In the last portion of the work, Lief draws on the works of theologian Dietrich Bonhoeffer to explore the role of presence in young people’s faith formation. Lief’s desire is for young people to encounter the living Christ. This will involve re-examining the nature and character of our communities, not the addition of yet another program. He summons us to consider a different way of “being” rather than trying “to do” more to retain them.

Lief’s invitation is disruptive. His analysis will foster nods of agreement and disagreement. His description of youth ministry being co-opted by global-technocaptialism will be met with suspicion. His invitation to focus on being present rather than doing things and solving problems will leave one awkwardly searching for a solution. In spite of his intriguing analysis of the current situation, helpful alternative perspective and the invitation to be present with young people, one is left wondering “to what end?” The “telos” (end), and this is true throughout youth-ministry literature, is elusive. How does he desire to see young people formed? The gospel transforms people, and this transformation, for example, ought to be marked by an increasing presence of the fruit of the spirit in a person’s life.

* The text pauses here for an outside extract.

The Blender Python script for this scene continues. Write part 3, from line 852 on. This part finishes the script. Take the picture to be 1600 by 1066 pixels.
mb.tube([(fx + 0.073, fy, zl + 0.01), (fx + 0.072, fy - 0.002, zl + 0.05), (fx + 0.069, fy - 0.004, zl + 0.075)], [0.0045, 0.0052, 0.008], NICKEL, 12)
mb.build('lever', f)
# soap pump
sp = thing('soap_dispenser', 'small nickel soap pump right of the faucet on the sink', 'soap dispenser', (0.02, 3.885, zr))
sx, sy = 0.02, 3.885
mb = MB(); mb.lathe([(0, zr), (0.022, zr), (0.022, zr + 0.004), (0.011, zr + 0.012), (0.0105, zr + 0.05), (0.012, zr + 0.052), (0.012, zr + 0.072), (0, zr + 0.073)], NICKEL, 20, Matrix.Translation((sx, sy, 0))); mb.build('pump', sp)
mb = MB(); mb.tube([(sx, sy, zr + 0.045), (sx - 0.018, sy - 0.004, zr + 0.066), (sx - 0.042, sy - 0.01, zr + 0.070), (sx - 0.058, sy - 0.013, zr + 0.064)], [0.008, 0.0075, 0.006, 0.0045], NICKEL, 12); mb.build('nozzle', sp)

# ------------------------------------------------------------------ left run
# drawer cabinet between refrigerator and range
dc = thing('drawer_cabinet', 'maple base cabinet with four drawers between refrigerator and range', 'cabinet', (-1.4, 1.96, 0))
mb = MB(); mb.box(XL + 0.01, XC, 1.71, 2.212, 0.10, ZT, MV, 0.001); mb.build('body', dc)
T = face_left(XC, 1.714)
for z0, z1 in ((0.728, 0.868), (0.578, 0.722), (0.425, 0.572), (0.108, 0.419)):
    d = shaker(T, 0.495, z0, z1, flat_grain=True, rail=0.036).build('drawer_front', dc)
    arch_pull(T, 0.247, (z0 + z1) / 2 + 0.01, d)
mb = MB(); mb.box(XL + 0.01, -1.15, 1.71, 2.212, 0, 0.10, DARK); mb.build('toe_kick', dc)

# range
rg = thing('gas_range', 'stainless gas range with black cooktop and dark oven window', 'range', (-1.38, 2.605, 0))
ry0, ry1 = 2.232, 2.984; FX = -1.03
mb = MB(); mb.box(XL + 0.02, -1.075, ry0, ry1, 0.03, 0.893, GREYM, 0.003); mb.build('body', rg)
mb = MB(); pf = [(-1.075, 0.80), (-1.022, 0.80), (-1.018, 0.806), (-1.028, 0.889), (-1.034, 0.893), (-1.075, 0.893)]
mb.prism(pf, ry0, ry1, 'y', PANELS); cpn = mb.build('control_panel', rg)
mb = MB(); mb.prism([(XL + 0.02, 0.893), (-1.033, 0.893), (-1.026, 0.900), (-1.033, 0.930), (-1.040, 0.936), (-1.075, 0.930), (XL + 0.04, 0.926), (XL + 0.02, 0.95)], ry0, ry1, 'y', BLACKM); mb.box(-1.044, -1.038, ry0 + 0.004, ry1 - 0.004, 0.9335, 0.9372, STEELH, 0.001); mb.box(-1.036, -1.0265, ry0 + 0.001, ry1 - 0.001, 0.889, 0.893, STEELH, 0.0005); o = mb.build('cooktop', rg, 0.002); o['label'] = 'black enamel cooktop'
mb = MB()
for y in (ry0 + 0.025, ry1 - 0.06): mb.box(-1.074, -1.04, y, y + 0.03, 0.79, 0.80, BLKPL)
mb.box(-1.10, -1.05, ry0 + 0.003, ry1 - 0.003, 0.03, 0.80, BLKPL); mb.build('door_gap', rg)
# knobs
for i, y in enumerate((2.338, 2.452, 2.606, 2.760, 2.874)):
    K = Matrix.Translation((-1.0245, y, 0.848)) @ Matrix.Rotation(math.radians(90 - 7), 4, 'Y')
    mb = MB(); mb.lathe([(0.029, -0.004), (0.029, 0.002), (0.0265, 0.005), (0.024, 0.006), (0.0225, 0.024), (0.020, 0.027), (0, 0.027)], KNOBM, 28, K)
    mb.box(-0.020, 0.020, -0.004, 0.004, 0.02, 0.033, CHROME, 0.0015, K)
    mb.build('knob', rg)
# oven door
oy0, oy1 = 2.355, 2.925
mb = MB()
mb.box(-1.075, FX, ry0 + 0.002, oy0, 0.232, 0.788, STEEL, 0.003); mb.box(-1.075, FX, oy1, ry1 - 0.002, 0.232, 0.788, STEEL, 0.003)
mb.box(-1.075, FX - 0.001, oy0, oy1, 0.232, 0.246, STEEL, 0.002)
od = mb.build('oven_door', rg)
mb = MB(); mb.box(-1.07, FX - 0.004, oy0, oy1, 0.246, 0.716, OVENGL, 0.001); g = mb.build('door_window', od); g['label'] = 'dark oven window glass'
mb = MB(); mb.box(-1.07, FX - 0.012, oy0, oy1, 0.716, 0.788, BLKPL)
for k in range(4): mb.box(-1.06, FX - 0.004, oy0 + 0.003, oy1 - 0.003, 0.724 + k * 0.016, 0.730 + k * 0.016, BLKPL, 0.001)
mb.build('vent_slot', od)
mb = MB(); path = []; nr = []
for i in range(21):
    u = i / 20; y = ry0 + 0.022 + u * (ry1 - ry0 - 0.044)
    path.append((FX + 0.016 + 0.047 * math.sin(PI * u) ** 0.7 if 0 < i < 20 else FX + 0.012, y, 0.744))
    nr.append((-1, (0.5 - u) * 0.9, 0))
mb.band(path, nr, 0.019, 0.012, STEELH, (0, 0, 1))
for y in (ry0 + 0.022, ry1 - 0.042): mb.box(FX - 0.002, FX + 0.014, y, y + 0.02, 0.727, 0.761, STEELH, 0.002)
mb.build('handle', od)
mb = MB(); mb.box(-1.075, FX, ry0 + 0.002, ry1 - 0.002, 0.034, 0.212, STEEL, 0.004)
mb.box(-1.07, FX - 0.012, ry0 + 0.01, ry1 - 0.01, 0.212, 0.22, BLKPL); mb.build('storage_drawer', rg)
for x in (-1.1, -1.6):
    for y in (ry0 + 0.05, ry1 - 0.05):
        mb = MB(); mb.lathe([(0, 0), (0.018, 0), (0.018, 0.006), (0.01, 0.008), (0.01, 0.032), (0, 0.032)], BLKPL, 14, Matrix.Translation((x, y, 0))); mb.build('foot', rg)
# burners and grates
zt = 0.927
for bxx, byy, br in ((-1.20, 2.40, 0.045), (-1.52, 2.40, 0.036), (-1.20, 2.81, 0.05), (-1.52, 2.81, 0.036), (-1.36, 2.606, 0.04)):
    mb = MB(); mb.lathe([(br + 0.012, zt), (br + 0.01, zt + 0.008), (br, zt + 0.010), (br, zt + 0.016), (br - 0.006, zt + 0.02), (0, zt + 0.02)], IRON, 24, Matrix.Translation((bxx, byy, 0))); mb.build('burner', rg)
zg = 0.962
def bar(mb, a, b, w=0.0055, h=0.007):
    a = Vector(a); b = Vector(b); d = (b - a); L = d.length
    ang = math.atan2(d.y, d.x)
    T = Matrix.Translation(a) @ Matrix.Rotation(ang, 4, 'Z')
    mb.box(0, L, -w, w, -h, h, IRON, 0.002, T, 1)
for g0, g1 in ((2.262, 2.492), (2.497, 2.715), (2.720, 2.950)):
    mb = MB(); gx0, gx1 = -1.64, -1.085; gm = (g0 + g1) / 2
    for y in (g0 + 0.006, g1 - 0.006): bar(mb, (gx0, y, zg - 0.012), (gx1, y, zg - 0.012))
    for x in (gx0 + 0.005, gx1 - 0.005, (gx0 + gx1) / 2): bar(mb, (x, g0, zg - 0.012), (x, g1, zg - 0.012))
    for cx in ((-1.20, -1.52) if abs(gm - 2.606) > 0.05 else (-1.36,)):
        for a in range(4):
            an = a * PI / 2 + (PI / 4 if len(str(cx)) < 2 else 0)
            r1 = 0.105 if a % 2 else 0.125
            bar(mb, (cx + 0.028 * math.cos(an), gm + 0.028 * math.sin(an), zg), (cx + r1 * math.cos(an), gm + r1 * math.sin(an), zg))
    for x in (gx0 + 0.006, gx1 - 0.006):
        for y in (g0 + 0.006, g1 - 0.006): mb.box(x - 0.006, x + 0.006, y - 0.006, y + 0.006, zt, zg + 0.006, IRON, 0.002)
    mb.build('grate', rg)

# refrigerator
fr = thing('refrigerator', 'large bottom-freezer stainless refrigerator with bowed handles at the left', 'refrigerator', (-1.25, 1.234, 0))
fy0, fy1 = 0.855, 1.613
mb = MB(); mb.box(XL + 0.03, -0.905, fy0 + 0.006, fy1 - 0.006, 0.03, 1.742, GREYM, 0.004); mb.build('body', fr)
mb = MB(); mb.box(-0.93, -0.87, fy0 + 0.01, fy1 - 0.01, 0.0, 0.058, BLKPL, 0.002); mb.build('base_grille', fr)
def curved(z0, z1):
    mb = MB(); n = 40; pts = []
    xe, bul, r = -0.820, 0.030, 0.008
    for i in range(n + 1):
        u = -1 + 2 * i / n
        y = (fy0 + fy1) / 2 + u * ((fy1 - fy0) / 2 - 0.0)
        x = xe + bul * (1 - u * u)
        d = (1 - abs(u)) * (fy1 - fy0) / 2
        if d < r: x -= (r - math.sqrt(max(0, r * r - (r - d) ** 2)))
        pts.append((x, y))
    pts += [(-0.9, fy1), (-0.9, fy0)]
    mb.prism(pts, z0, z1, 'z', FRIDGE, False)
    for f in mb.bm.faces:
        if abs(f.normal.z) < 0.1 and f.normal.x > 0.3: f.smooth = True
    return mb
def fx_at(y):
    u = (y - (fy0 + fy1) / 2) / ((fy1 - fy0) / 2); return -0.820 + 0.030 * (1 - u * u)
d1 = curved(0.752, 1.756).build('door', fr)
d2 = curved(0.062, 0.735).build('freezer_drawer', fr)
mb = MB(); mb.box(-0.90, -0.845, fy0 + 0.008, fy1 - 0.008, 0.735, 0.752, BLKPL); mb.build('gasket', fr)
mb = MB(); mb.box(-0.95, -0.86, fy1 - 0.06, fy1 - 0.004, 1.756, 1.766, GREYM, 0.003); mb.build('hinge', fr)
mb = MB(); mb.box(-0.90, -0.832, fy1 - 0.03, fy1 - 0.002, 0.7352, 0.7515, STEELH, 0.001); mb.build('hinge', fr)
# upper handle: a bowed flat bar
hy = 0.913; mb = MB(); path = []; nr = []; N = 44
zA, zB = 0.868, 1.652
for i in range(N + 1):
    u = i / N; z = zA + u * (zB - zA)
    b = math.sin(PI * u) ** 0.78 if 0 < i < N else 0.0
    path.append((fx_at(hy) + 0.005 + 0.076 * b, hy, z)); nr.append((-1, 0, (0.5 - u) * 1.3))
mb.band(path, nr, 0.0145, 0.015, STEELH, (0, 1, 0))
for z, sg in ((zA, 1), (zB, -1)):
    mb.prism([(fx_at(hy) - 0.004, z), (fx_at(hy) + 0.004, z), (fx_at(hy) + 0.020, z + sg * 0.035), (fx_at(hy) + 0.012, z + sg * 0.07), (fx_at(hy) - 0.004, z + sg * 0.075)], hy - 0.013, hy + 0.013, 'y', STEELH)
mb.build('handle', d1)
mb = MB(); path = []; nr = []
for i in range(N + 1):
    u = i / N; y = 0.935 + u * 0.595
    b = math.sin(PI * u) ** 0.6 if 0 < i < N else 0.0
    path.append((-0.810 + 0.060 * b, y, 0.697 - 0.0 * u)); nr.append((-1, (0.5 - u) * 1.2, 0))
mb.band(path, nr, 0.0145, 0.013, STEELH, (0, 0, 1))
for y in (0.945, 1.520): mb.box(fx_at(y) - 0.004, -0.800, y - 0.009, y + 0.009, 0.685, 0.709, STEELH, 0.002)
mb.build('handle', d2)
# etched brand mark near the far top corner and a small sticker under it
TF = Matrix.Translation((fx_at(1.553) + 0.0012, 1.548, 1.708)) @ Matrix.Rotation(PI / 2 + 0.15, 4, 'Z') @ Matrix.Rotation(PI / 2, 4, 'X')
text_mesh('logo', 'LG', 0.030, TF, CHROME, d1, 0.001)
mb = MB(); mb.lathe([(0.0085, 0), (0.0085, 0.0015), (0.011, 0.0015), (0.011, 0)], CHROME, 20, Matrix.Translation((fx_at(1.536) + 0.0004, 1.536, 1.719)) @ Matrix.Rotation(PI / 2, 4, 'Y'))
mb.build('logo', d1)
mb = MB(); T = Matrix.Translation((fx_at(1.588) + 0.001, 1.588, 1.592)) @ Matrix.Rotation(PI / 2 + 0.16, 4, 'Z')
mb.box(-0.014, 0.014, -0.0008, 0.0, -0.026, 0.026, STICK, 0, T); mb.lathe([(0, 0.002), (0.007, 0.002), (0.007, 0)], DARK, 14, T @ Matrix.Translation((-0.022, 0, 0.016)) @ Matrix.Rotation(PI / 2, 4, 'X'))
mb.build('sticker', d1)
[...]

Poetic Youth Ministry provides an intriguing look at youth ministry that has implications for every ministry in the church. It challenges each of us to consider a different way of being – a challenge that deserves serious consideration.

This book is best read in a group. If you decide to engage in a reading date with Poetic Youth Ministry, a date you will not regret, be prepared for a heated and intense dialogue with Lief’s critiques and proposals.

Darwin Glassford, a youth minister for more than 30 years, now teaches church education at Calvin Theological Seminary, Grand Rapids, Michigan, and pastors Harderwyk Ministry, Holland, Michigan.